How Will B.T.L. Defray Outstanding B.C.B. Loan?
Also hanging over B.T.L.’s head is the twenty-two point five million-US-dollar loan facility acquired from the British Caribbean Bank during the first acquisition in 2009. B.T.L.’s board had refused to pay the loan despite decisions by the arbitration courts that the loan had to be settled. As part of the settlement with the previous owners, the Government has now paid more than twice the original amount, at ninety-seven million to BCB. Now B.T.L. must repay Government, and the government is proposing to do so through Treasury Bonds. But the adverse impact of the loan settlement passed on by government on both the value of the company, as well as the additional cost of capital charges are putting further downward pressure on profits in the future. But the Executive Chairman Barrow says that Government is not – at least, not immediately – seeking the entire payment of the loan, which in any event B.T.L. says it cannot pay under the original or even revised terms.
Anwar Barrow, Chairman, Executive Committee, B.T.L.

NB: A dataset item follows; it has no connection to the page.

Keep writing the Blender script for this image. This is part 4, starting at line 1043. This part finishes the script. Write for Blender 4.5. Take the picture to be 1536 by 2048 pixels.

“The Government of Belize has said to us that we need to service forty-eight million dollars out of the ninety-seven million dollars; that’s what they have said. As of this point, that is your bill and that is what you need to service. The rest of it, the balance is in an indefinite moratorium. Is that correct Mister Vasquez? So right now we have to look at forty-eight million and how we are going to finance it. With the current financing structure that is being proposed, you the shareholders are actually in a better position than you would have been had we had to service that forty-five million-dollar loan—whether under the former owners or under the government. And I’d like to explain why. When the company was taken over in 2009, as Mister Vasquez said, the loan was at forty-five million dollars. The interest payment on the loan, the terms of the loan, was at twelve percent. They had expected, the former owners, had said that they would be able to pay it in four years. Two years grace, just interest and two years principal and interest. We know that that is not practical and that is impossible because the final two years would have amounted to some twenty-five million in payments per annum, which is not sustainable.”